While the appearance of the avatar and the context of which the avatar is used are important elements to dig into, they are not the only two elements in determining whether the Hart character is transformative or not. Another important element the court analyzes is whether a user of the game has the ability to alter the avatar’s appearance. The District Court decided that the ability to change the avatar satisfied the transformative test. However, the Appellate Court inquires as to what extent the ability to alter a digital avatar represents a transformative use of Hart’s identity. Unlike the District Court, the Appellate court found that just having the ability to change the avatar is not sufficient enough to satisfy the Transformative Use Test. While having an interactive element does provide for First Amendment protection, the court recognized that “interactivity cannot be an end onto itself.” Kirby v. Sega of Am., Inc., 50 Cal. Rprt. 3d 607 (Cal. Ct. App. 2006).
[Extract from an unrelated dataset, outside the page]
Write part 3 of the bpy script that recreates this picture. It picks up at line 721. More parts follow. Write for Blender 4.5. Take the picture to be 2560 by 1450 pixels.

The Appellate Court then determined that “because Hart’s unaltered likeness is central to the core of the game experience, we are disinclined to credit users’ ability to alter the digital avatars in our application of the Transformative Use Test in this case.” Id. Therefore, the holding by the Appellate court is that NCAA Football does not sufficiently transform Hart’s identity enough to escape Hart’s right of publicity claim, and the District Court was found to have erred in granting summary judgment in favor of E.A. This action has therefore been reversed and remanded.

This is a definitive case for athletes everywhere. Based on this decision, video game creators may not misappropriate a player’s likeness, and legally get away with it, just because there is some form of misdirected creativity involved in the video game.

One thought on “Ryan Hart v. Electronic Arts: Right of Publicity for College Athletes

  1. This debate needs to be going on more and more. Yes, I think it’s time we give college athletes the right to publicity and gain from their image. Even though they’re an amateur athlete, why should they be exempt from gaining from their name and reputation? Go ahead and let them get paid for publicity.